◆ EXERCISE BRIEF
Repeat all of the material below exactly as written, images excluded.

◆ STORED DATA
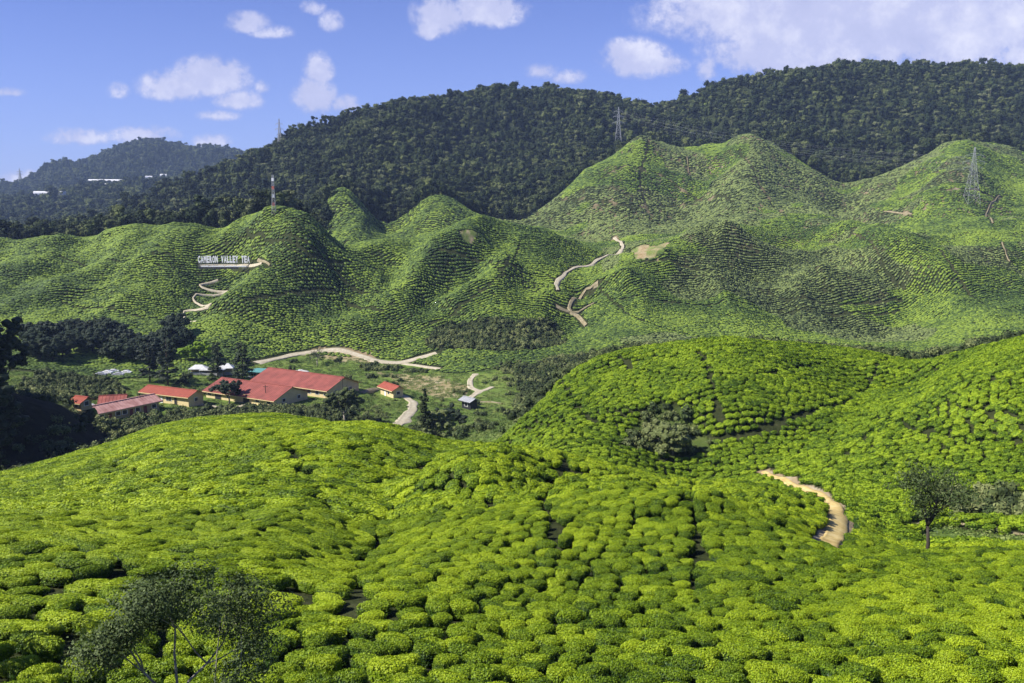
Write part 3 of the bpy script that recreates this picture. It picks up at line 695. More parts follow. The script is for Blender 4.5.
def instancer(name, protos, P, rot, scl, idx, label, mats=None):
    """one stuff object: points carrying rotation, scale and choice of plant"""
    me = bpy.data.meshes.new(name); me.vertices.add(len(P)); me.vertices.foreach_set('co', np.asarray(P, np.float32).ravel())
    a = me.attributes.new('rot', 'FLOAT_VECTOR', 'POINT'); a.data.foreach_set('vector', np.asarray(rot, np.float32).ravel())
    a = me.attributes.new('scl', 'FLOAT_VECTOR', 'POINT'); a.data.foreach_set('vector', np.asarray(scl, np.float32).ravel())
    a = me.attributes.new('idx', 'INT', 'POINT'); a.data.foreach_set('value', np.asarray(idx, np.int32))
    o = link(name, me); tag(o, label=label, kind='stuff')
    pc = bpy.data.collections.new(name+'_plants')
    for k, pm in enumerate(protos):
        po = bpy.data.objects.new('%s_kind_%02d' % (name, k), pm); pc.objects.link(po)
    ng = bpy.data.node_groups.new(name, 'GeometryNodeTree')
    ng.interface.new_socket('Geometry', in_out='INPUT', socket_type='NodeSocketGeometry'); ng.interface.new_socket('Geometry', in_out='OUTPUT', socket_type='NodeSocketGeometry')
    N = ng.nodes.new; L = ng.links.new
    gi = N('NodeGroupInput'); go = N('NodeGroupOutput'); ci = N('GeometryNodeCollectionInfo'); ci.inputs['Collection'].default_value = pc
    ci.inputs['Separate Children'].default_value = True; ci.inputs['Reset Children'].default_value = True
    m2p = N('GeometryNodeMeshToPoints'); L(gi.outputs[0], m2p.inputs[0])
    ip = N('GeometryNodeInstanceOnPoints'); L(m2p.outputs[0], ip.inputs['Points']); L(ci.outputs[0], ip.inputs['Instance'])
    ip.inputs['Pick Instance'].default_value = True
    def at(nm, ty):
        n = N('GeometryNodeInputNamedAttribute'); n.data_type = ty; n.inputs[0].default_value = nm; return n.outputs[0]
    L(at('idx', 'INT'), ip.inputs['Instance Index']); L(at('rot', 'FLOAT_VECTOR'), ip.inputs['Rotation']); L(at('scl', 'FLOAT_VECTOR'), ip.inputs['Scale'])
    L(ip.outputs[0], go.inputs[0]); md = o.modifiers.new('plants', 'NODES'); md.node_group = ng
    return o

# ------------------------------------------------------------ planting the tea
VIS = vis_tables()
def rows(x0, x1, y0, y1, a, b, ang, warp, seed, jit=.12):
    """rows of bushes: a along the row, b between rows, bent by a smooth warp; jittered"""
    c, s = math.cos(ang), math.sin(ang); cx, cy = (x0+x1)/2, (y0+y1)/2; Rr = math.hypot(x1-x0, y1-y0)/2*1.1+warp*2
    g = np.arange(-Rr, Rr, a); h = np.arange(-Rr, Rr, b); I, J = np.meshgrid(g, h)
    rng = np.random.default_rng(seed)
    I = I+(np.arange(I.shape[0])[:, None] % 2)*a*.5+rng.uniform(0, a, (I.shape[0], 1))*.6+rng.normal(0, jit*a, I.shape); J = J+rng.normal(0, jit*b*.55, J.shape)
    X = cx+I*c-J*s; Y = cy+I*s+J*c
    wl = warp*6
    dx = fbm(X/wl, Y/wl, seed+1, 2)*warp; dy = fbm(X/wl+9, Y/wl+4, seed+2, 2)*warp
    X = (X+dx).ravel(); Y = (Y+dy).ravel()
    m = (X > x0) & (X < x1) & (Y > y0) & (Y < y1); return X[m], Y[m]
def off_tracks(X, Y, near, keys=None, marg=.6):
    ok = np.ones(len(X), bool)
    for k, (Q, w) in TRACKS.items():
        wm = max(w) if hasattr(w, '__len__') else w
        P = [(q.x, q.y) for q in Q[::max(1, len(Q)//30)]]+[(Q[-1].x, Q[-1].y)]
        m = dist_poly(X, Y, P) < wm*.5+near+(1.3 if k == 'terrace' else 0)-(.35 if k == 'near' else 0)
        ok &= ~m
    return ok

LANES = [(track_pts(p, a, 3, b), w) for p, a, b, w in (
 ([(915,362),(870,385),(820,410),(760,432),(690,450),(650,462)], 90, 230, .5), ([(545,395),(580,412),(620,425),(650,432)], 90, 230, .35), ([(560,378),(640,372),(740,376),(820,368)], 120, 230, .3),
 ([(830,400),(870,420),(930,436),(1024,445)], 80, 230, .3), ([(700,352),(712,385),(720,420)], 120, 230, .3), ([(1024,380),(940,400),(880,428),(830,470)], 80, 230, .3),
 ([(420,470),(385,520),(362,570),(350,640),(345,690)], 20, 120, .02), ([(566,450),(560,470),(545,505),(560,560)], 30, 120, .3), ([(20,600),(120,585),(230,590),(300,600)], 20, 80, .15),
 ([(700,462),(690,500),(700,545),(690,600)], 25, 100, .2), ([(600,470),(670,500),(760,520),(815,552)], 30, 100, .2), ([(250,430),(300,470),(330,520)], 40, 140, .2), ([(90,460),(160,490),(240,500)], 40, 140, .2),
 ([(246,230),(271,241),(307,254),(335,271),(398,290)], 380, 640, .5), ([(0,262),(60,256),(120,262),(175,256)], 380, 640, .5), ([(285,235),(310,246),(345,262),(372,268)], 380, 640, .5),
 ([(250,300),(300,292),(340,296),(380,312)], 380, 640, .6), ([(60,300),(120,312),(170,322)], 380, 640, .5), ([(440,250),(480,262),(540,272),(556,285)], 380, 640, .5), ([(520,245),(500,275),(470,300),(430,325)], 380, 640, .5),
 ([(640,262),(700,270),(760,290),(800,298),(900,300)], 380, 640, .7), ([(620,300),(700,306),(800,310),(900,312)], 380, 640, .6), ([(850,230),(880,258),(905,290)], 380, 700, .6), ([(600,285),(640,320),(700,338)], 360, 640, .5), ([(940,250),(960,280),(1000,310)], 380, 640, .6),
 ([(560,200),(620,205),(690,205),(760,210)], 600, 960, .9), ([(600,180),(660,175),(740,178),(800,190)], 600, 960, .8), ([(650,140),(640,180),(650,215)], 600, 960, .7), ([(900,200),(950,190),(1010,200)], 600, 960, .8), ([(740,150),(760,185),(790,215)], 600, 960, .8))]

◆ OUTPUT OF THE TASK
Write part 3 of the bpy script that recreates this picture. It picks up at line 695. More parts follow. The script is for Blender 4.5.
def instancer(name, protos, P, rot, scl, idx, label, mats=None):
    """one stuff object: points carrying rotation, scale and choice of plant"""
    me = bpy.data.meshes.new(name); me.vertices.add(len(P)); me.vertices.foreach_set('co', np.asarray(P, np.float32).ravel())
    a = me.attributes.new('rot', 'FLOAT_VECTOR', 'POINT'); a.data.foreach_set('vector', np.asarray(rot, np.float32).ravel())
    a = me.attributes.new('scl', 'FLOAT_VECTOR', 'POINT'); a.data.foreach_set('vector', np.asarray(scl, np.float32).ravel())
    a = me.attributes.new('idx', 'INT', 'POINT'); a.data.foreach_set('value', np.asarray(idx, np.int32))
    o = link(name, me); tag(o, label=label, kind='stuff')
    pc = bpy.data.collections.new(name+'_plants')
    for k, pm in enumerate(protos):
        po = bpy.data.objects.new('%s_kind_%02d' % (name, k), pm); pc.objects.link(po)
    ng = bpy.data.node_groups.new(name, 'GeometryNodeTree')
    ng.interface.new_socket('Geometry', in_out='INPUT', socket_type='NodeSocketGeometry'); ng.interface.new_socket('Geometry', in_out='OUTPUT', socket_type='NodeSocketGeometry')
    N = ng.nodes.new; L = ng.links.new
    gi = N('NodeGroupInput'); go = N('NodeGroupOutput'); ci = N('GeometryNodeCollectionInfo'); ci.inputs['Collection'].default_value = pc
    ci.inputs['Separate Children'].default_value = True; ci.inputs['Reset Children'].default_value = True
    m2p = N('GeometryNodeMeshToPoints'); L(gi.outputs[0], m2p.inputs[0])
    ip = N('GeometryNodeInstanceOnPoints'); L(m2p.outputs[0], ip.inputs['Points']); L(ci.outputs[0], ip.inputs['Instance'])
    ip.inputs['Pick Instance'].default_value = True
    def at(nm, ty):
        n = N('GeometryNodeInputNamedAttribute'); n.data_type = ty; n.inputs[0].default_value = nm; return n.outputs[0]
    L(at('idx', 'INT'), ip.inputs['Instance Index']); L(at('rot', 'FLOAT_VECTOR'), ip.inputs['Rotation']); L(at('scl', 'FLOAT_VECTOR'), ip.inputs['Scale'])
    L(ip.outputs[0], go.inputs[0]); md = o.modifiers.new('plants', 'NODES'); md.node_group = ng
    return o

# ------------------------------------------------------------ planting the tea
VIS = vis_tables()
def rows(x0, x1, y0, y1, a, b, ang, warp, seed, jit=.12):
    """rows of bushes: a along the row, b between rows, bent by a smooth warp; jittered"""
    c, s = math.cos(ang), math.sin(ang); cx, cy = (x0+x1)/2, (y0+y1)/2; Rr = math.hypot(x1-x0, y1-y0)/2*1.1+warp*2
    g = np.arange(-Rr, Rr, a); h = np.arange(-Rr, Rr, b); I, J = np.meshgrid(g, h)
    rng = np.random.default_rng(seed)
    I = I+(np.arange(I.shape[0])[:, None] % 2)*a*.5+rng.uniform(0, a, (I.shape[0], 1))*.6+rng.normal(0, jit*a, I.shape); J = J+rng.normal(0, jit*b*.55, J.shape)
    X = cx+I*c-J*s; Y = cy+I*s+J*c
    wl = warp*6
    dx = fbm(X/wl, Y/wl, seed+1, 2)*warp; dy = fbm(X/wl+9, Y/wl+4, seed+2, 2)*warp
    X = (X+dx).ravel(); Y = (Y+dy).ravel()
    m = (X > x0) & (X < x1) & (Y > y0) & (Y < y1); return X[m], Y[m]
def off_tracks(X, Y, near, keys=None, marg=.6):
    ok = np.ones(len(X), bool)
    for k, (Q, w) in TRACKS.items():
        wm = max(w) if hasattr(w, '__len__') else w
        P = [(q.x, q.y) for q in Q[::max(1, len(Q)//30)]]+[(Q[-1].x, Q[-1].y)]
        m = dist_poly(X, Y, P) < wm*.5+near+(1.3 if k == 'terrace' else 0)-(.35 if k == 'near' else 0)
        ok &= ~m
    return ok

LANES = [(track_pts(p, a, 3, b), w) for p, a, b, w in (
 ([(915,362),(870,385),(820,410),(760,432),(690,450),(650,462)], 90, 230, .5), ([(545,395),(580,412),(620,425),(650,432)], 90, 230, .35), ([(560,378),(640,372),(740,376),(820,368)], 120, 230, .3),
 ([(830,400),(870,420),(930,436),(1024,445)], 80, 230, .3), ([(700,352),(712,385),(720,420)], 120, 230, .3), ([(1024,380),(940,400),(880,428),(830,470)], 80, 230, .3),
 ([(420,470),(385,520),(362,570),(350,640),(345,690)], 20, 120, .02), ([(566,450),(560,470),(545,505),(560,560)], 30, 120, .3), ([(20,600),(120,585),(230,590),(300,600)], 20, 80, .15),
 ([(700,462),(690,500),(700,545),(690,600)], 25, 100, .2), ([(600,470),(670,500),(760,520),(815,552)], 30, 100, .2), ([(250,430),(300,470),(330,520)], 40, 140, .2), ([(90,460),(160,490),(240,500)], 40, 140, .2),
 ([(246,230),(271,241),(307,254),(335,271),(398,290)], 380, 640, .5), ([(0,262),(60,256),(120,262),(175,256)], 380, 640, .5), ([(285,235),(310,246),(345,262),(372,268)], 380, 640, .5),
 ([(250,300),(300,292),(340,296),(380,312)], 380, 640, .6), ([(60,300),(120,312),(170,322)], 380, 640, .5), ([(440,250),(480,262),(540,272),(556,285)], 380, 640, .5), ([(520,245),(500,275),(470,300),(430,325)], 380, 640, .5),
 ([(640,262),(700,270),(760,290),(800,298),(900,300)], 380, 640, .7), ([(620,300),(700,306),(800,310),(900,312)], 380, 640, .6), ([(850,230),(880,258),(905,290)], 380, 700, .6), ([(600,285),(640,320),(700,338)], 360, 640, .5), ([(940,250),(960,280),(1000,310)], 380, 640, .6),
 ([(560,200),(620,205),(690,205),(760,210)], 600, 960, .9), ([(600,180),(660,175),(740,178),(800,190)], 600, 960, .8), ([(650,140),(640,180),(650,215)], 600, 960, .7), ([(900,200),(950,190),(1010,200)], 600, 960, .8), ([(740,150),(760,185),(790,215)], 600, 960, .8))]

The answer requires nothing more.